> _PROBLEM_
Take the lines from the beginning of the data below through the line holding "stalks on the" and return exactly those.

* * *

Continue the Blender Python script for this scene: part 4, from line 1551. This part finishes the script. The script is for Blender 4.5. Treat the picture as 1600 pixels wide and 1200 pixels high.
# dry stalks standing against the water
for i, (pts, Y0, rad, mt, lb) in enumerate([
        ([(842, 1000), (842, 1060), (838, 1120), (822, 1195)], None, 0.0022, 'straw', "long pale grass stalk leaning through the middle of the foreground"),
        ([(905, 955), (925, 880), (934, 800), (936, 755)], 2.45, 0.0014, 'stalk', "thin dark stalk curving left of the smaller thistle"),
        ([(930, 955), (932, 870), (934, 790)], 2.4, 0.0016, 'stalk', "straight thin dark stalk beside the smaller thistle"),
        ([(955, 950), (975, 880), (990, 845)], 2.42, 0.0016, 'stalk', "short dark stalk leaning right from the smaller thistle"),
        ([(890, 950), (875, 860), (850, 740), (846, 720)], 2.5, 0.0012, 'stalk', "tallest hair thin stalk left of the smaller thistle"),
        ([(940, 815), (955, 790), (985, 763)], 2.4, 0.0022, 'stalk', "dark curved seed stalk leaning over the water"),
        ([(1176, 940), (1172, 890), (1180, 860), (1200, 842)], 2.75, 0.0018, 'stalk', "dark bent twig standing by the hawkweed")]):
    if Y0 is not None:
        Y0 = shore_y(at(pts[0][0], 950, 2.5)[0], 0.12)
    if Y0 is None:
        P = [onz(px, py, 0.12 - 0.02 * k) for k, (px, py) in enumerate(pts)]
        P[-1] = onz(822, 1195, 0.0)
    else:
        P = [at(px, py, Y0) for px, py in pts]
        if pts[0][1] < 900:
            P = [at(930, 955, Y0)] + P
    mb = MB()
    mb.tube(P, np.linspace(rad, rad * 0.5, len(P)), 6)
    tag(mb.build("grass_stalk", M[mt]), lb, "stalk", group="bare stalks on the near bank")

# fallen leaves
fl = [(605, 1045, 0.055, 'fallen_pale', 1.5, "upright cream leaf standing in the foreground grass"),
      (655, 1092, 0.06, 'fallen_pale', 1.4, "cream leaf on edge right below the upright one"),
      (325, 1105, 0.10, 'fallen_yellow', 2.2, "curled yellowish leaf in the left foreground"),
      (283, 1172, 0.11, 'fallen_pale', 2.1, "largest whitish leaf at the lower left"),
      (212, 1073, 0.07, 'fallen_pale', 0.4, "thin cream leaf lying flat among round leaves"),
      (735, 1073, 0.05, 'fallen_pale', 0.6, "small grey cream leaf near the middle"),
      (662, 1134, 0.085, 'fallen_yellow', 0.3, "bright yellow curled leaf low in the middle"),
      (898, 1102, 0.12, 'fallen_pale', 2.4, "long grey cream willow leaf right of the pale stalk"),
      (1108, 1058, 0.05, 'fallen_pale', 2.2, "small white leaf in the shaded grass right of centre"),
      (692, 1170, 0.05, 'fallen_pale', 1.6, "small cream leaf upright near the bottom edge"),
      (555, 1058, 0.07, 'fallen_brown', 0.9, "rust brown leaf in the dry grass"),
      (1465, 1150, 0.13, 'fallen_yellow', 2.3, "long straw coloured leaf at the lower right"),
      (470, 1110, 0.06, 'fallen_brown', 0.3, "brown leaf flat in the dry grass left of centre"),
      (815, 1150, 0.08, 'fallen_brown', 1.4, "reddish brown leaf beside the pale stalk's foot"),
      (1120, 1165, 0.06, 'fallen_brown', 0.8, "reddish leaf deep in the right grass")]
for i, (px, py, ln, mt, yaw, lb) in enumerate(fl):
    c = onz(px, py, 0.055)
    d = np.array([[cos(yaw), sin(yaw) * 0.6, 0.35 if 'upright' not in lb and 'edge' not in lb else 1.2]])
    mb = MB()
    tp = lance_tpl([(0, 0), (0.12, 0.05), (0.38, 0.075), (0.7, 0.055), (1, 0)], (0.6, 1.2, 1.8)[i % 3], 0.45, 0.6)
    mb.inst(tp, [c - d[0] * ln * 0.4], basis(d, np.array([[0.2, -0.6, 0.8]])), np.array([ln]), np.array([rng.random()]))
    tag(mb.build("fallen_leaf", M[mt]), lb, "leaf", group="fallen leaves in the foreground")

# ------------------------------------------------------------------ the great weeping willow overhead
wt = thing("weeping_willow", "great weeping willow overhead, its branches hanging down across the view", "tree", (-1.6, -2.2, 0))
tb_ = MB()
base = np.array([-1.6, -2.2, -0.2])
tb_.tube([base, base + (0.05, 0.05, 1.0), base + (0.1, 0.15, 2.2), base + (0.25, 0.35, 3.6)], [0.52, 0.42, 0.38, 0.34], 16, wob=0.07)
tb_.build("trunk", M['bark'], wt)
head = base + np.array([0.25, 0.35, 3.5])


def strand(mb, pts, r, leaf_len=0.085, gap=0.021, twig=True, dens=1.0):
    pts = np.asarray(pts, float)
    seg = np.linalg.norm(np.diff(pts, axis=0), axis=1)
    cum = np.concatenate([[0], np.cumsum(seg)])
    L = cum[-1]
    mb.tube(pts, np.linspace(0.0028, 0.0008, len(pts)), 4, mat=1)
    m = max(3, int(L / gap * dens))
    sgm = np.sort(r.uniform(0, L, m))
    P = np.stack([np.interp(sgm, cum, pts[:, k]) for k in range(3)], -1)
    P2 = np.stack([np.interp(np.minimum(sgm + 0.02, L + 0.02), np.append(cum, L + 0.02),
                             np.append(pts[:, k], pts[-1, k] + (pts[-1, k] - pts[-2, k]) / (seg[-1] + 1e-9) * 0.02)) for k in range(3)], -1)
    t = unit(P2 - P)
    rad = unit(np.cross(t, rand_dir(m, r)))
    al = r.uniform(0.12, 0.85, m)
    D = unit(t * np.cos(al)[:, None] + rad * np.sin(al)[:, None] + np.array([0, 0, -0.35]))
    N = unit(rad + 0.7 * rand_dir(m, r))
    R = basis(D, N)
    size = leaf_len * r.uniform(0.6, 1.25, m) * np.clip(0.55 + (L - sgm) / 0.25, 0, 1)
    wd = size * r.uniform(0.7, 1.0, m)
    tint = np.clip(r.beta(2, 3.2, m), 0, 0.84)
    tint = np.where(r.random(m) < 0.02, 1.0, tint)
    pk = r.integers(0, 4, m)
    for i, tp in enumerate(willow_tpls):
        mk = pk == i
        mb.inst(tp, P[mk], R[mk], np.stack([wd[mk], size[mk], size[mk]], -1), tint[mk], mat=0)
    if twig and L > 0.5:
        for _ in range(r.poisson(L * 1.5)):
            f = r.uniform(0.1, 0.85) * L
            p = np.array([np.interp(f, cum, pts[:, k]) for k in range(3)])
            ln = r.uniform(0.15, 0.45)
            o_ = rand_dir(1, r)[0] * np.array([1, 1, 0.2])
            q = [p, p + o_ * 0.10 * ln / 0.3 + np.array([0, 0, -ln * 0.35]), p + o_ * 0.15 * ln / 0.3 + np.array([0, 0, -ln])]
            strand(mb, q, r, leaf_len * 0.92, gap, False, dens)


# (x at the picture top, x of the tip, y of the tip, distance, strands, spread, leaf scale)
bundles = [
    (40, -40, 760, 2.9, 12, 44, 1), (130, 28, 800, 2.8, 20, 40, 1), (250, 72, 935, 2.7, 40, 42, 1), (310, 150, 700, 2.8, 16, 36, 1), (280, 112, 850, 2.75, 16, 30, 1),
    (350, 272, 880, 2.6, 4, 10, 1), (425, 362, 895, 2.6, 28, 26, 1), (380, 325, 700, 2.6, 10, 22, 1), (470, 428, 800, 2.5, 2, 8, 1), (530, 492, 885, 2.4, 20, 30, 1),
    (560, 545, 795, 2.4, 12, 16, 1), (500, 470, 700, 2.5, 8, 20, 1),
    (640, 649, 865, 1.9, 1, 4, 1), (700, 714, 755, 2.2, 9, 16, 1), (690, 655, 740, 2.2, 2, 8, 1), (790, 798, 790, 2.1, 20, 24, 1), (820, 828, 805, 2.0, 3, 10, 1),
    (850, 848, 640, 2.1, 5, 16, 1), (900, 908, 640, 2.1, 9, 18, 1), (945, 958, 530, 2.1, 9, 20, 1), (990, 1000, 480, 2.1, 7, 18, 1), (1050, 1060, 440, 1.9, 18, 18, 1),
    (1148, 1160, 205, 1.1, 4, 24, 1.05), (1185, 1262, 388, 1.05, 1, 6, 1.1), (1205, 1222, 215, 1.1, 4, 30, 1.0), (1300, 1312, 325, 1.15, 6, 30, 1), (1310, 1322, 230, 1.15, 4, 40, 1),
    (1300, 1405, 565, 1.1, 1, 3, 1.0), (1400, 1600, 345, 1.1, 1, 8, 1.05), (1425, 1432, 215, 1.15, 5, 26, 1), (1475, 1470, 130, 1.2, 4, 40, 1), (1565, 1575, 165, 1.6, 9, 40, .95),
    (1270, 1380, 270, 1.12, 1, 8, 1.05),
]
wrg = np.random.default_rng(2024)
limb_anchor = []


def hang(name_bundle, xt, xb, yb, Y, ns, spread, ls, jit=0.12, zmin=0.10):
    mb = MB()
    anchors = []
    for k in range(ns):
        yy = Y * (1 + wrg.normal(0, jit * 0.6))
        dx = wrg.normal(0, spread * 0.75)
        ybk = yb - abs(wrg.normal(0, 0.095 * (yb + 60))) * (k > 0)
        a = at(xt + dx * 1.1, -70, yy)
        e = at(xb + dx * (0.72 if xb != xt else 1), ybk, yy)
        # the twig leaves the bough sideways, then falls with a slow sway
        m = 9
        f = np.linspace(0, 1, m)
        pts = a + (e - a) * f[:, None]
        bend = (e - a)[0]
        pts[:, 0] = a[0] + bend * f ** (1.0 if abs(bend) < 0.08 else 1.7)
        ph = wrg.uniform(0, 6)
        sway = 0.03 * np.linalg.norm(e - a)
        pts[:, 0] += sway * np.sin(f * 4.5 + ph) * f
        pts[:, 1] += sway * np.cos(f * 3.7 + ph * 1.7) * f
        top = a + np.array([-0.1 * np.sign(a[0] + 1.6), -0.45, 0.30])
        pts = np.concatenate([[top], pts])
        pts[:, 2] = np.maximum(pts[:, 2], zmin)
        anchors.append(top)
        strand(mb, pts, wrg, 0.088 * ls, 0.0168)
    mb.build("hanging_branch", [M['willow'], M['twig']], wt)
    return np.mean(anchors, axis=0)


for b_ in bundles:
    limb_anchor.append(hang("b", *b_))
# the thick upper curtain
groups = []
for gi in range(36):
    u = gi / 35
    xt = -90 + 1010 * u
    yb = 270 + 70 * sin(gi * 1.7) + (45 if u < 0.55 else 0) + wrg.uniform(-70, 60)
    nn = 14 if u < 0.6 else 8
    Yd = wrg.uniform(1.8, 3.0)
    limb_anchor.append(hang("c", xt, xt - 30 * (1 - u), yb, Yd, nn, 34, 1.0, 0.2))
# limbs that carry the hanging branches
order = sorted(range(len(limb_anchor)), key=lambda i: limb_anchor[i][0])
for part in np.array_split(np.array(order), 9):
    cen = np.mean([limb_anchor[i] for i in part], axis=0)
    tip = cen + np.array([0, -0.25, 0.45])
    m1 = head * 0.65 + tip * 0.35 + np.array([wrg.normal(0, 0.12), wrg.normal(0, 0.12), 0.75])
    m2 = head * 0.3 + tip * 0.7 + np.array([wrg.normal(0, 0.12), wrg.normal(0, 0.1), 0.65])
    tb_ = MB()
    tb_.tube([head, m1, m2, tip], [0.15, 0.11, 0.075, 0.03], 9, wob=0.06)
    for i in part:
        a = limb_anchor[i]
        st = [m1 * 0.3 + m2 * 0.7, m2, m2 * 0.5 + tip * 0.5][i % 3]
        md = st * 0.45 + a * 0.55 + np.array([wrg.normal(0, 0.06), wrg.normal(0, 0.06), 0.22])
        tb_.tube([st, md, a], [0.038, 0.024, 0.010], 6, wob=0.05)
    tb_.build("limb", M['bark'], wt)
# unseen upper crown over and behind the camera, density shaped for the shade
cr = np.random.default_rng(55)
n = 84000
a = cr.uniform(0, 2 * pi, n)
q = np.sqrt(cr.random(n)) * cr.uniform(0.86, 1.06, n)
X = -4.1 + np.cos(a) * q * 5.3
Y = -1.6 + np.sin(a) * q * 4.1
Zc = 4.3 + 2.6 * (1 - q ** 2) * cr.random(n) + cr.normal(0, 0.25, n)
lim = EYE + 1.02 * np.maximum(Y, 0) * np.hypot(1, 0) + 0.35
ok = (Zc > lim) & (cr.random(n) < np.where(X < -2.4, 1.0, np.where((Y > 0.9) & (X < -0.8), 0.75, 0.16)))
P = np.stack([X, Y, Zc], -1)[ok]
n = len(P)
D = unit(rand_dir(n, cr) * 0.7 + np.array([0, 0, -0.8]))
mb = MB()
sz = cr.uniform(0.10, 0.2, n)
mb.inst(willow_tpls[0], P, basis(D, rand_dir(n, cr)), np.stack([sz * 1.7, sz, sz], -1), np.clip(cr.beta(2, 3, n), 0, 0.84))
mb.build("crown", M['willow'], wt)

* * *

> _EXERCISE RESULT_
Continue the Blender Python script for this scene: part 4, from line 1551. This part finishes the script. The script is for Blender 4.5. Treat the picture as 1600 pixels wide and 1200 pixels high.
# dry stalks standing against the water
for i, (pts, Y0, rad, mt, lb) in enumerate([
        ([(842, 1000), (842, 1060), (838, 1120), (822, 1195)], None, 0.0022, 'straw', "long pale grass stalk leaning through the middle of the foreground"),
        ([(905, 955), (925, 880), (934, 800), (936, 755)], 2.45, 0.0014, 'stalk', "thin dark stalk curving left of the smaller thistle"),
        ([(930, 955), (932, 870), (934, 790)], 2.4, 0.0016, 'stalk', "straight thin dark stalk beside the smaller thistle"),
        ([(955, 950), (975, 880), (990, 845)], 2.42, 0.0016, 'stalk', "short dark stalk leaning right from the smaller thistle"),
        ([(890, 950), (875, 860), (850, 740), (846, 720)], 2.5, 0.0012, 'stalk', "tallest hair thin stalk left of the smaller thistle"),
        ([(940, 815), (955, 790), (985, 763)], 2.4, 0.0022, 'stalk', "dark curved seed stalk leaning over the water"),
        ([(1176, 940), (1172, 890), (1180, 860), (1200, 842)], 2.75, 0.0018, 'stalk', "dark bent twig standing by the hawkweed")]):
    if Y0 is not None:
        Y0 = shore_y(at(pts[0][0], 950, 2.5)[0], 0.12)
    if Y0 is None:
        P = [onz(px, py, 0.12 - 0.02 * k) for k, (px, py) in enumerate(pts)]
        P[-1] = onz(822, 1195, 0.0)
    else:
        P = [at(px, py, Y0) for px, py in pts]
        if pts[0][1] < 900:
            P = [at(930, 955, Y0)] + P
    mb = MB()
    mb.tube(P, np.linspace(rad, rad * 0.5, len(P)), 6)
    tag(mb.build("grass_stalk", M[mt]), lb, "stalk", group="bare stalks on the near bank")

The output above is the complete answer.